En el piso superior del Club estaban dispuestas las mesas, las arañas prendidas, como si fuera una noche de alguna gala fuera de lo común. De pronto se apagaron las arañas del salón, se encendieron las luces del escenario donde habitualmente se instalaba la orquesta de Don Vito para amenizar las fiestas y apareció un hombre joven, alto, delgado, vestido en negro frac y rematada su cabeza con una chistera, galera le llamábamos entonces, también negra. Un fino y cuidado bigote adornaba su labio superior. Y la mano derecha metida elegantemente en el bolsillo del impecable pantalón.Parecía la encarnación de Mandrake, el Mago, que salía en la página de las historietas del Eco de Tandil, y que con sus gestos hipnóticos realizaba proezas sin par.
Pero también noté que debajo del rutilante uniforme de mago estaba ese mismo señor que dos por tres pasaba por casa a conversar con mi padre y al que este llamaba Lavandera.

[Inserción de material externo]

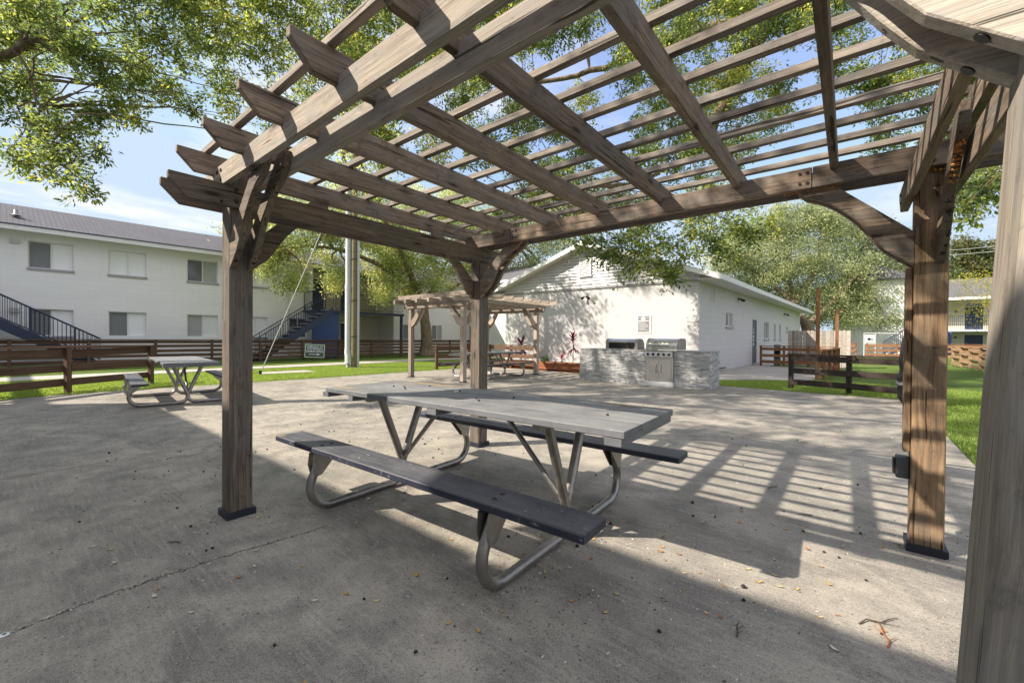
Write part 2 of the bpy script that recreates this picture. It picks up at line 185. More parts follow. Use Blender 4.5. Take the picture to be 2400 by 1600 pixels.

Andá a abrir, que debe ser Lavandera.
Siempre quedaba en mi la duda sobre si mi padre se había salteado el artículo determinante femenino -la lavandera- o realmente me decía la bandera. Porque ese muchacho, un poco menor que mi padre, no era ni lo uno lo otro. Y mi padre me explicaba entonces que el apellido era Lavandera, que trabajaba en el Banco Nación como cajero y que en un accidente había perdido su mano derecha.
 Tenés que ver cómo cuenta los billetes con una sola mano, me decía mi papá.
Y ahí lo tenía a Lavandera vestido de Mandrake, el Mago.
Esa noche descubrí que el héroe inventado por Lee Falk existía, vivía en Tandil y con una sola mano creaba un mundo fantástico donde los naipes volaban del mazo a un bolsillo y las monedas se multiplicaban con solo girar en sus dedos. Y que Narda y Lothar no existían, eran mentira.
Pero Mandrake sí, y se presentaba bajo el seudónimo de René Lavand y, como Clark Kent, disimulaba su personalidad detrás de los barrotes de la caja del Banco Nación.
Ese hombre fue la magia de mi niñez tandileña.
Ese mago, ese brujo manco, ese genio escondido en lo profundo de su chistera, ese convocador de sueños y fantasías se ha ido.
Al llegar, sacó una moneda de la boca de San Pedro. Y se sentó tranquilamente con los ángeles, que lo estaban esperando para ser fascinados por su mano omnipotente.